• [Exercise details]: Transcribe the lines from the start of the data below through the line with "return CY - math.sqrt(max(RW", word for word and nothing more.
++++ Given information ++++
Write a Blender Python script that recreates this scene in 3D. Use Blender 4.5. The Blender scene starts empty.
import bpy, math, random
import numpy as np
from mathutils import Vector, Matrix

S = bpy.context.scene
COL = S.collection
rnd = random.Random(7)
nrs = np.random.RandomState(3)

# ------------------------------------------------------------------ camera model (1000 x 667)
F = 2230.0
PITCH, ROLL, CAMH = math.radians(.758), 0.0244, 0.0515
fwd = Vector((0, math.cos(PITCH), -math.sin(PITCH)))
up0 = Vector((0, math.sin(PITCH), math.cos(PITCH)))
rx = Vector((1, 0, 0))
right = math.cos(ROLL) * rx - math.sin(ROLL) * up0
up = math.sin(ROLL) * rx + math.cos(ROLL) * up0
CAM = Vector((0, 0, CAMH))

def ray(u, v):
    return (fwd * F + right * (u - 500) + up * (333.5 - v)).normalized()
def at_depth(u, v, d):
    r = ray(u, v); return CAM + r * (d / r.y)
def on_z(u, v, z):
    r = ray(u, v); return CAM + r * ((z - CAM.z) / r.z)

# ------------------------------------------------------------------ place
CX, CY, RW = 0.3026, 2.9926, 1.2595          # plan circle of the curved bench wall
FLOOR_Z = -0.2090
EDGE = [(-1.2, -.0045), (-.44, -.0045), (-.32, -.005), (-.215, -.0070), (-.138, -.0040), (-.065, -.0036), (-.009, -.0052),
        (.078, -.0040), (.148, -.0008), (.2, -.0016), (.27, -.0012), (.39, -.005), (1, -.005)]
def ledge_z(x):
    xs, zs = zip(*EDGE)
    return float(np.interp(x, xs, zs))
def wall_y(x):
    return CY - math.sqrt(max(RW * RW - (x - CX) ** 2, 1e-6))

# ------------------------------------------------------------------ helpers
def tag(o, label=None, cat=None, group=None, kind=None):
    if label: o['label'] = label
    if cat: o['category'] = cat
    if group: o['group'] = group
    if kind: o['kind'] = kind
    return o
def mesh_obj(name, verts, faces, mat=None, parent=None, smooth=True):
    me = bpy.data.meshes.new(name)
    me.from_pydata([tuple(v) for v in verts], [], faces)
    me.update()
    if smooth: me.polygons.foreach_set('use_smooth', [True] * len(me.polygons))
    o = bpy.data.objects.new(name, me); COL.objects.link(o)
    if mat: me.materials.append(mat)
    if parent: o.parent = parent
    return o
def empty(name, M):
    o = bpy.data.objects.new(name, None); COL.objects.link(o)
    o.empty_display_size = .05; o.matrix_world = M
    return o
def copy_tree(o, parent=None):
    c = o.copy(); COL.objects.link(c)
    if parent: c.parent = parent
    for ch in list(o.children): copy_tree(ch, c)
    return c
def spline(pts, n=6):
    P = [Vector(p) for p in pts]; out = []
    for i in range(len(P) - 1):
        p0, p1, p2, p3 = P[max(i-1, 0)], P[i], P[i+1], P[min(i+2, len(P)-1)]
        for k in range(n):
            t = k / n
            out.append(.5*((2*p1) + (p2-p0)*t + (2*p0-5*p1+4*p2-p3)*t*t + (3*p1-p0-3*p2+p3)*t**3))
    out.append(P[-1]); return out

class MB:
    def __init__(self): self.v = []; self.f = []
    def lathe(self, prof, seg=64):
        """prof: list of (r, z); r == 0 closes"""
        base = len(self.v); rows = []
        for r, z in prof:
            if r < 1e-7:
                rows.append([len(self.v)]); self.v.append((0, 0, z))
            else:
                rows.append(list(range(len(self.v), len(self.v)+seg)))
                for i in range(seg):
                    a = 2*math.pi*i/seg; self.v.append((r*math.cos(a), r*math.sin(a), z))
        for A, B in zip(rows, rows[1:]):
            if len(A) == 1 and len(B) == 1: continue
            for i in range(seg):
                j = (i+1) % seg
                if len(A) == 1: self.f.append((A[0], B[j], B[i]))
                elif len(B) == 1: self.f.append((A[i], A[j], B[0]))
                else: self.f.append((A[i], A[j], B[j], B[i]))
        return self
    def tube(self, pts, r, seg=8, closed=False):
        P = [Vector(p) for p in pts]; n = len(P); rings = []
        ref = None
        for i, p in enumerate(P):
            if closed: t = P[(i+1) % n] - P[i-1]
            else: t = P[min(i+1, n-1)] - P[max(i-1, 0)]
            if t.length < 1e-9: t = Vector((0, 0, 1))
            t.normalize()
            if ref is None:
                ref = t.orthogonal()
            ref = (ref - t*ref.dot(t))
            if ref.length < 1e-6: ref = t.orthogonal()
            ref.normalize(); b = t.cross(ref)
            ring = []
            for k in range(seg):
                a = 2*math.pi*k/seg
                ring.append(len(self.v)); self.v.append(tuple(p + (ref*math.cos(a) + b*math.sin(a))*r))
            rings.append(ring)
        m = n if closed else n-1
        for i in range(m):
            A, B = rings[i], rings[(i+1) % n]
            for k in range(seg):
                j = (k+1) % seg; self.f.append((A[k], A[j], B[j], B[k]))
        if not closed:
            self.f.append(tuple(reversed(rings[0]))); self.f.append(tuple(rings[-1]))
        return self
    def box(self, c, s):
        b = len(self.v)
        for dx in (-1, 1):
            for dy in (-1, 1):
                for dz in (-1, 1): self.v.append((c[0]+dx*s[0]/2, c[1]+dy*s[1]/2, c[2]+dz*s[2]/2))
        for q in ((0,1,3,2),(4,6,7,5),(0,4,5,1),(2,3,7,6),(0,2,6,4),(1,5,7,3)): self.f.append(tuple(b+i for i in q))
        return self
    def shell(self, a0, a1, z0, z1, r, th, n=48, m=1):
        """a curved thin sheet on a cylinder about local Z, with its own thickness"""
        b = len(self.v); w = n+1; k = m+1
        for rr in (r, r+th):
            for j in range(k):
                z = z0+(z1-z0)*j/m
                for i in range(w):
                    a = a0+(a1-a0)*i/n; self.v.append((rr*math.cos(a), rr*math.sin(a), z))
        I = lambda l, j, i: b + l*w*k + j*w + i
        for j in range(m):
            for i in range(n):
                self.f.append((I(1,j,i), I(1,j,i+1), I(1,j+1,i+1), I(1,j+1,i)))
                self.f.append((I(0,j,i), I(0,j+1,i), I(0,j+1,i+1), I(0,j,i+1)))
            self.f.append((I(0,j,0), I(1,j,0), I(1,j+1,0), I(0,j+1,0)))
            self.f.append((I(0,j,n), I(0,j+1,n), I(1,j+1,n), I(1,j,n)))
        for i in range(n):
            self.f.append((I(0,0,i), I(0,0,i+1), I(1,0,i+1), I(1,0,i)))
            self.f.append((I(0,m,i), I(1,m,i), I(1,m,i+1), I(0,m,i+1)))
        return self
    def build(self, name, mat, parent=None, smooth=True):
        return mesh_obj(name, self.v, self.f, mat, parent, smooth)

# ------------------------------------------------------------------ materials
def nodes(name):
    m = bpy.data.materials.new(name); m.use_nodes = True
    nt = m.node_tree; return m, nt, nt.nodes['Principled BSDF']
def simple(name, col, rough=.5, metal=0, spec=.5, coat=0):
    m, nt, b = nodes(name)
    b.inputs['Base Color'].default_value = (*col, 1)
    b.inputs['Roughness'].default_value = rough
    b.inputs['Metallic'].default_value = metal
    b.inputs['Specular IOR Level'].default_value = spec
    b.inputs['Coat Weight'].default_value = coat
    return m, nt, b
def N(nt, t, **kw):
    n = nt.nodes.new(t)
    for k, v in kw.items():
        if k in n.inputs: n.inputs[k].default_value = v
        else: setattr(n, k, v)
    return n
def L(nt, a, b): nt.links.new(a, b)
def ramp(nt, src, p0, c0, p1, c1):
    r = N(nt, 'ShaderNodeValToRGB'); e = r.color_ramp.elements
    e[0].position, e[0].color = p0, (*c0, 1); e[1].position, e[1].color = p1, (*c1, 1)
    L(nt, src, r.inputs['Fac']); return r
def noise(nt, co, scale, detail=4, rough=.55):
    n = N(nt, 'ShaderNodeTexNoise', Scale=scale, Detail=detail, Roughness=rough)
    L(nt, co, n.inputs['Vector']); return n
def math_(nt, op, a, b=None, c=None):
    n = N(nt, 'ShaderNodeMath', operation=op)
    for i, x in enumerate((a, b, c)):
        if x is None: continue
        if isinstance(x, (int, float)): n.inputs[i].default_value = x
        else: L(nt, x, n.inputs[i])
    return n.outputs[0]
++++
• [The reply]:
Write a Blender Python script that recreates this scene in 3D. Use Blender 4.5. The Blender scene starts empty.
import bpy, math, random
import numpy as np
from mathutils import Vector, Matrix

S = bpy.context.scene
COL = S.collection
rnd = random.Random(7)
nrs = np.random.RandomState(3)

# ------------------------------------------------------------------ camera model (1000 x 667)
F = 2230.0
PITCH, ROLL, CAMH = math.radians(.758), 0.0244, 0.0515
fwd = Vector((0, math.cos(PITCH), -math.sin(PITCH)))
up0 = Vector((0, math.sin(PITCH), math.cos(PITCH)))
rx = Vector((1, 0, 0))
right = math.cos(ROLL) * rx - math.sin(ROLL) * up0
up = math.sin(ROLL) * rx + math.cos(ROLL) * up0
CAM = Vector((0, 0, CAMH))

def ray(u, v):
    return (fwd * F + right * (u - 500) + up * (333.5 - v)).normalized()
def at_depth(u, v, d):
    r = ray(u, v); return CAM + r * (d / r.y)
def on_z(u, v, z):
    r = ray(u, v); return CAM + r * ((z - CAM.z) / r.z)

# ------------------------------------------------------------------ place
CX, CY, RW = 0.3026, 2.9926, 1.2595          # plan circle of the curved bench wall
FLOOR_Z = -0.2090
EDGE = [(-1.2, -.0045), (-.44, -.0045), (-.32, -.005), (-.215, -.0070), (-.138, -.0040), (-.065, -.0036), (-.009, -.0052),
        (.078, -.0040), (.148, -.0008), (.2, -.0016), (.27, -.0012), (.39, -.005), (1, -.005)]
def ledge_z(x):
    xs, zs = zip(*EDGE)
    return float(np.interp(x, xs, zs))
def wall_y(x):
    return CY - math.sqrt(max(RW * RW - (x - CX) ** 2, 1e-6))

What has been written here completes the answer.